高島市(滋賀) 水田 再び魚の楽園に

「なれずしの起源は水田稲作と関係がある」と民族学者の石毛直道さんは語る。東南アジアでは雨期に川の水が田へとあふれる。「水が引く際に大量に捕れる魚の保存法として、なれずし作りが始まった」という。

 琵琶湖周辺でも、かつて似たことが起きていた。「昔は春先にコイやフナが産卵のため田んぼに上ってきていたんです」。針江地区の農家、石津文雄さん(61)はいう。餌となるプランクトンが豊富で外敵が少ない水田は、稚魚が育つには最適の環境だ。だが1960年代後半から、農業機械を使えるよう水田をかさ上げし、「水路との間の落差が大きくなって、遡上(そじょう)できなくなった」。

 ふなずしの材料になるニゴロブナが減った原因としては、外来魚のブラックバスやブルーギルによる食害が有名だ。水田の乾田化や、湖岸のヨシ原が埋め立てられたことで、産卵場所が減ったことも大きい。

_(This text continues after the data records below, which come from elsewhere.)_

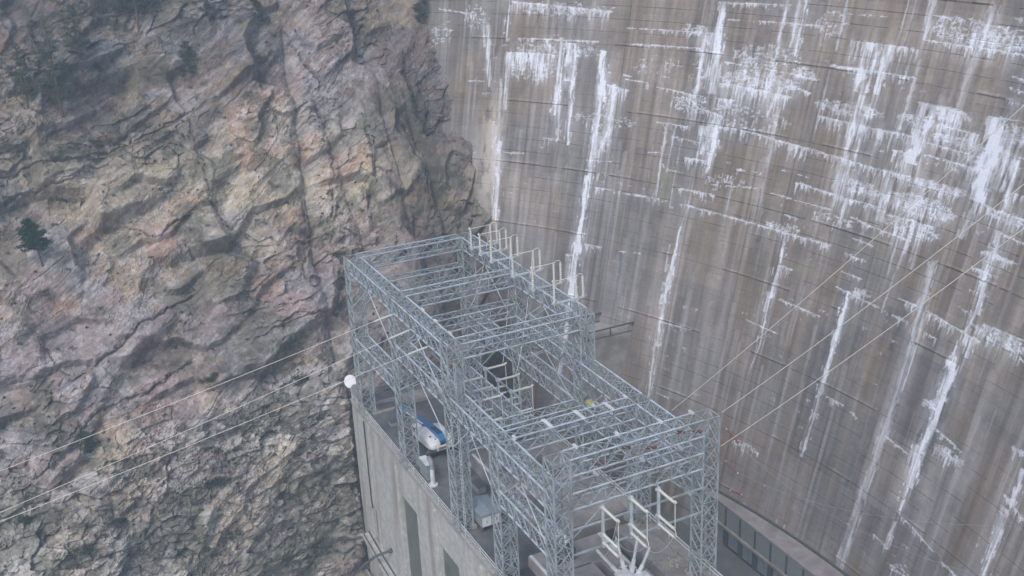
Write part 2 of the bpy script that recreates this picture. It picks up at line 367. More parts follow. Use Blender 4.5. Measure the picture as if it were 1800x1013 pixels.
ii = np.arange(by_ * bx_).reshape(by_, bx_)
qq = np.stack([ii[:-1, :-1], ii[:-1, 1:], ii[1:, 1:], ii[1:, :-1]], -1).reshape(-1, 4)
BV = BVHTree.FromPolygons([tuple(p) for p in bv.reshape(-1, 3).tolist()], qq.tolist())
def on_cliff(v, z, into=0.15):
    h = BV.ray_cast(Vector((0, v, z)), Vector((-1, 0, 0)))
    p = h[0] if h[0] else Vector((float(cliff_base(np.array(v), np.array(z))), v, z))
    return Vector((p.x - into, v, z)), (h[1] if h[1] else Vector((1, 0, .5)))

# ================================================================== DAM
UC, VC = -71.3, -24.2
def Rz(z): return 94.95 + .291 * (z + 62.5)
def dam_pt(S, z, out=0.0):
    az = 2.2 - S / 100; r = Rz(z) - out
    return Vector((UC + r * math.cos(az), VC + r * math.sin(az), z))
HL = """3.02 -17.46 16.71 -18.3 1.39 0.9|2.88 -23.7 10.49 -23.74 3.12 0.95|4.45 -21.95 15.49 -21.83 0.62 0.95|-2.44 -27.56 0.01 -27.45 0.14 0.7|17.3 -25.32 20.63 -25.52 0.35 0.6|17.54 -26.78 20.54 -27.18 1.52 0.8|15.95 -35.92 19.63 -35.67 0.42 0.7|17.68 -37.29 20.77 -37.35 0.83 0.4|17.72 -39 20.64 -38.94 1.39 0.5|20.68 -39.14 28.91 -38.98 0.62 0.35|9.42 -33.88 11.91 -33.86 1.39 0.7|3.83 -36.16 6.77 -36.04 0.49 0.6|-7.97 -18.48 -2.35 -19.12 0.28 0.6|19.14 -20.03 29.06 -19.9 0.55 0.6|19.98 -21.81 29.42 -21.63 0.42 0.95|30.52 -16.52 39.29 -16.27 0.69 0.85|31.99 -18.27 33.43 -18.23 0.28 0.9|35.91 -18.17 44.54 -18.04 0.42 0.8|32.66 -22.83 44.66 -23.29 0.55 0.7|33.95 -25.17 41.74 -25.54 2.08 0.95|32.46 -25.21 34.31 -25.13 0.55 0.9|41.4 -24.29 44.04 -24.82 0.62 0.9|41.85 -23.35 44.69 -23.4 0.28 0.9|19.92 -25.91 24.65 -26.14 0.42 0.5|22.74 -26.32 30.95 -26.89 0.49 0.75|30.08 -28.13 33.64 -28.63 1.11 0.9|31.69 -26.8 34.71 -26.81 1.11 0.6|55.49 -18.23 65.86 -18.23 0.76 0.95|47.21 -19.13 55.03 -19.13 2.08 0.8|45.6 -21.74 55.58 -21.71 0.97 0.9|45.7 -26.91 54.76 -27.09 1.66 0.95|56.61 -23.8 61.76 -23.97 2.63 0.9|65.42 -20.09 66.64 -20.24 0.28 0.9|65.5 -21.06 67.02 -21.2 0.62 0.9|65.58 -22.03 67.36 -22.06 0.83 0.9|64.16 -23.79 67.96 -23.56 0.42 0.7|25.1 -30.4 29.79 -30.34 0.55 0.8|27.34 -31.69 31.32 -31.92 0.69 0.6|30.75 -30.08 33.94 -29.9 2.91 0.7|31.59 -29.72 36.18 -29.71 0.83 0.95|36.18 -29.71 41.92 -30.17 1.04 0.95|41.92 -30.17 45.27 -30.32 1.66 0.95|45.27 -30.32 53.95 -30.74 1.04 0.9|29.63 -33.84 32.54 -33.78 0.9 0.8|27.51 -35.52 29.76 -35.5 0.21 0.9|24.59 -33.89 26.58 -33.75 0.14 0.9|29.36 -37.33 34.56 -37.27 0.83 0.85|30.15 -39.03 36.64 -39.17 0.62 0.85|36.64 -39.17 44.92 -39.27 0.49 0.9|44.92 -39.27 50.98 -39.12 0.76 0.9|33.9 -36.18 39.99 -35.51 0.28 0.5|36.5 -34.02 40.29 -33.8 0.69 0.5|41.94 -35.63 44.62 -35.69 0.21 0.9|45.01 -35.73 49.87 -35.74 0.21 0.8|44.86 -33.96 46.72 -33.95 1.11 0.9|46.75 -34.06 49.38 -34.22 0.35 0.8|44.38 -37.44 46.09 -37.55 0.62 0.8|22.32 -39.03 28.08 -38.92 0.69 0.4|53.95 -30.74 58.03 -30.64 0.9 0.9|47.88 -34.12 55.15 -34.23 0.62 0.9|49.98 -34.26 52.32 -34.32 2.63 0.95|52.47 -35.84 55.08 -36.06 0.62 0.9|54.39 -26.99 58.06 -27.01 0.69 0.8|55.29 -28.64 57.27 -28.52 1.52 0.8|58.14 -25.4 63.9 -25.51 1.04 0.85|58.8 -27.25 63.65 -27.3 0.49 0.8|58.88 -28.35 60.53 -28.38 0.35 0.8|61.17 -28.35 64.71 -28.4 0.97 0.85|66.45 -31.16 71.21 -31.3 1.11 0.8|69.19 -29.45 70.4 -29.43 1.39 0.8|69.13 -32.99 72.02 -33.14 0.49 0.9|67.58 -36.55 70.69 -36.59 0.49 0.9|68.2 -38.45 69.35 -38.49 0.42 0.9|67.61 -40.24 69.53 -40.42 0.62 0.9|64.4 -41.76 71.07 -42.33 0.97 0.85|53.01 -42.87 58.81 -43.26 0.49 0.9|59.59 -43.36 62.69 -43.4 0.62 0.7|52.94 -39.37 55.75 -39.59 0.83 0.85|53.2 -41.23 55.85 -41.29 0.62 0.85|53.5 -37.78 56.07 -37.85 0.55 0.85|60.77 -41.68 62.95 -41.7 0.69 0.7|64.83 -43.65 67.53 -43.77 0.62 0.5|70.57 -40.78 75.41 -40.5 0.62 0.7|72.31 -40.92 76.19 -42.11 0.62 0.7|45.18 -42.7 46.93 -42.74 1.8 0.8|46.1 -46.16 51.86 -46.26 0.55 0.85|42.5 -49.43 47.2 -49.64 0.28 0.5|30.82 -52.74 35.12 -52.53 0.55 0.6|17.47 -45.98 20.06 -45.9 1.11 0.9|22.82 -45.9 25.76 -45.63 0.35 0.4|14.88 -47.67 16.18 -47.6 0.83 0.8|64.21 -54.28 67.92 -54.65 0.49 0.95|69.23 -51.17 72.4 -51.55 0.49 0.8|55.55 -53.6 57.92 -53.61 0.55 0.9|59.07 -53.87 59.98 -54.11 0.42 0.8|66.48 -63.39 68.75 -63.69 0.62 0.8|68.48 -59.99 71.36 -60.54 0.55 0.75|71.53 -60.56 74.06 -61.07 0.42 0.6|75.4 -61.34 77.51 -61.52 0.49 0.9|79.21 -52.73 82.13 -53.49 0.83 0.9|69.89 -65.16 71.85 -64.83 0.35 0.6|15.02 -30.05 21.66 -31.19 0.55 0.4|46.64 -21.79 49.69 -21.8 0.28 0.9|46.15 -16.6 50.68 -16.48 0.21 0.5|59.25 -16.17 65.1 -16.26 0.83 0.5|55.53 -15.92 60.97 -15.99 0.69 0.4|54.38 -36.12 60.13 -36.31 0.69 0.7|56.69 -34.59 62.15 -34.4 0.97 0.7|42.73 -33.05 46.1 -33.12 0.28 0.3|31.48 -60.97 33.78 -61 0.28 0.4"""
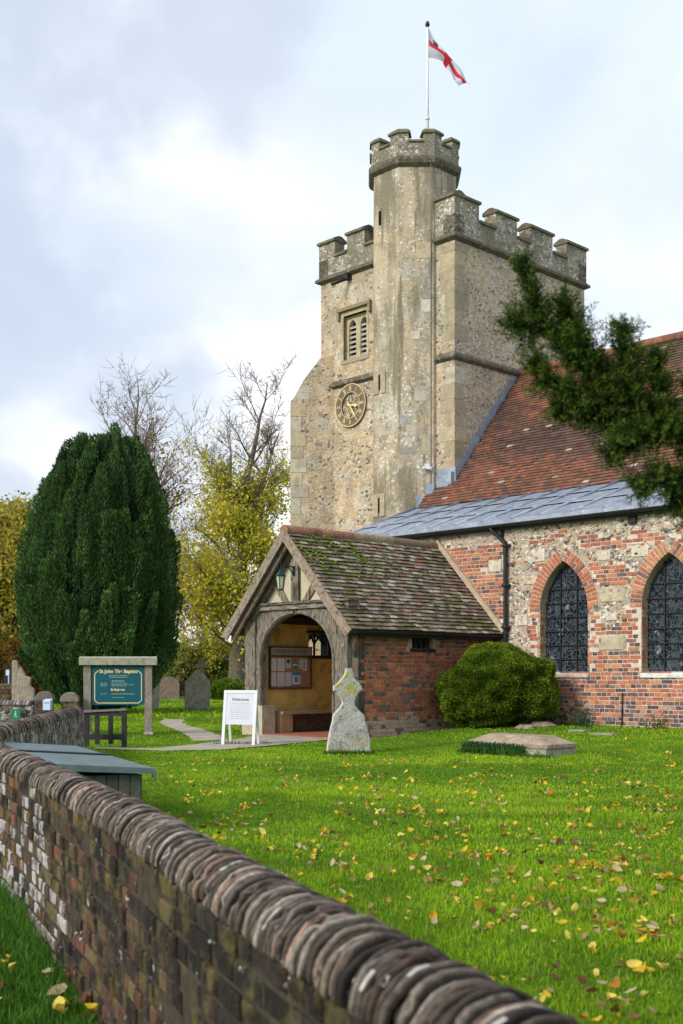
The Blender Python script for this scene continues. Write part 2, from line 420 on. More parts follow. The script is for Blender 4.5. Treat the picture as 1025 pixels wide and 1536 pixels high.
M['bark_far'] = simple('grey_twigs', (.24, .19, .17), .95, .3, 2, 0)
M['fallen'] = attr_mat('fallen_leaf', .6, .25, 40, .3, trans=.25)
M['nearbrick'] = attr_mat('old_wall_brick', .9, .75, 30, 1.0, .016, stains=(
    ((.19, .145, .05), 5, .49, .12, .7), ((.014, .012, .011), 3.2, .50, .10, .85), ((.58, .56, .54), 9, .645, .025, .9)))
M['whitebrick'] = attr_mat('flaking_white_brick', .9, .5, 30, .8, .01, stains=(((.09, .06, .045), 10, .50, .05, .9),))
M['coping'] = attr_mat('coping_brick', .92, .65, 60, .8, .006, stains=(
    ((.022, .018, .016), 16, .57, .06, .75), ((.15, .13, .04), 6, .62, .08, .4), ((.60, .58, .56), 13, .665, .012, .95)))
M['dmortar'] = simple('dark_old_mortar', (.05, .04, .025), .95, .5, 14, .9, 30, stain=((.08, .07, .025), 6, .58))
M['flintwall'] = rubble('flint_boundary', mortar=(.20, .18, .15), cover=.9, scale=10, greyamt=.2, grey=(.12, .11, .09),
                        stones=((.03, .03, .035), (.12, .115, .11), (.45, .43, .40), (.20, .16, .12)))

# ------------------------------------------------------------------ terrain
WP = [(2.05, -2.6), (1.03, 0), (.315, 1.757), (-.035, 2.6), (-.885, 4.89), (-1.80, 7.03), (-2.42, 8.4), (-2.95, 9.8), (-3.36, 11.3), (-3.60, 13.4), (-3.88, 16.0), (-4.16, 18.6)]
_wy = np.array([p[1] for p in WP]); _wx = np.array([p[0] for p in WP])
def _smoothwall():
    ys = np.linspace(-2.6, 18.6, 400); xs = np.interp(ys, _wy, _wx)
    k = np.ones(31)/31
    xp = np.concatenate([xs[0]+(xs[0]-xs[1:16][::-1]), xs, xs[-1]-(xs[-16:-1][::-1]-xs[-1])])
    return ys, np.convolve(xp, k, 'valid')
WY, WX = _smoothwall()
def wallx(y):
    if y < WY[0]: return WX[0]-.41*(y-WY[0])
    return float(np.interp(y, WY, WX))
O = Vector((1.87, 28.72, 0)); EV = Vector((.694, -.72, 0)); NV = Vector((.72, .694, 0))
def en(x, y):
    d = Vector((x, y, 0))-O
    return d.dot(EV), d.dot(NV)
def lawn_z(x, y):
    e, n = en(x, y)
    r = .23*sstep(-8.5, -3, n)*sstep(4.15, 5.2, e)
    z = ZC-1.2+r
    z += .02*nz(x, y, 0, .5)
    z += .07*sstep(9.5, 6.5, abs(y-9.5)+abs(x-6.2)*1.2)*0
    return z
def gz(x, y):
    if y > 19.5 or x > wallx(y): return lawn_z(x, y)
    return .08*sstep(19, 14, y)+.02*nz(x, y, 3, .9) + (ZC-1.2)*sstep(14, 19, y)

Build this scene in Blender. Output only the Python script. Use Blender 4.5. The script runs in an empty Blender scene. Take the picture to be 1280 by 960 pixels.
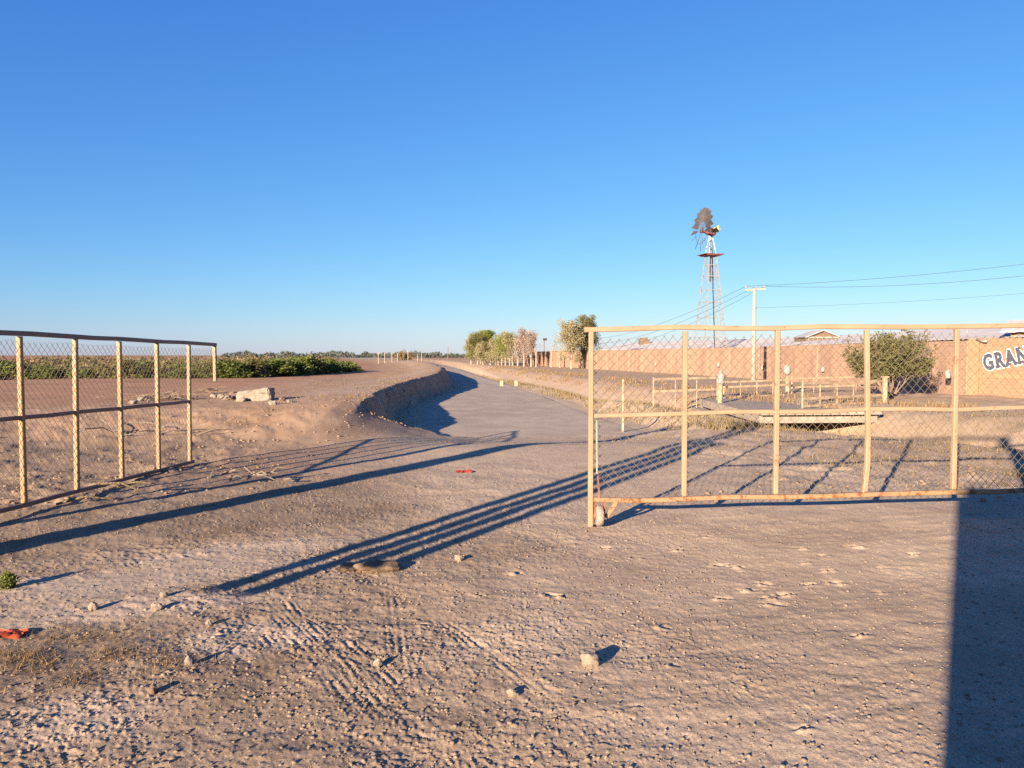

その結果、琵琶湖のフナ類漁獲量は65年の1104トンから、2007年には95トンにまで激減した。

 魚が産卵できる水田を取り戻そうと、県は06年度から「魚のゆりかご水田プロジェクト」を本格的に始めた。石津さんも参加農家の一人。水路に板をはめてせき止め、水位を10センチずつ上げて田んぼの高さまで階段状につなぎ、魚が遡上できる魚道を造る取り組みだ。

 農薬の使用も控えめにする。石津さんが耕作する14・5ヘクタールの水田のうち、9ヘクタールは完全無農薬。ドジョウにサンショウウオ、ナマズ、カエル……。石津さんの田んぼは様々な生き物のすみかとなっている。

 「ニゴロブナをたくさん増やして、ふなずしを安く食べたいという下心もあるんです」と笑う石津さん。父親が漁師で、ふなずしは身近な食べ物だった。「子供の頃はにおいをかぐのも嫌やったけど、50代後半になってから無性に食べたくなって……」

 県はニゴロブナ稚魚の放流や、外来魚の駆除も同時に行っている。効果は少しずつだが見え始めてきた。

 石津さんの案内で針江地区を歩いた。集落を流れる川には、青々とした藻が髪の毛のようになびいている。手を浸すときりりと冷たい。

 民家の庭先にある小屋をのぞくと、パイプから地下水がわき出して、床のいけすへとあふれ出ている。「かばた(川端)」と呼ばれる水場だ。集落の約110戸に同じものがある。

 いけすの中には大きなコイが数匹、悠々と泳いでいる。自宅のいけす前で野菜を刻んでいた三宅嘉子さん(76)は「かわいいもんや。カレーを食べた後の鍋を入れると、全部ねぶってくれるんや」と笑う。まな板を水で流すと、コイが集まって野菜くずをぱくぱくと食べ始めた。

 いけすの水は外の水路につながり、そこから川へ、さらに湖へと流れ込む。人々の暮らしも、琵琶湖を取り巻く水の流れに無理なく溶け込んでいる。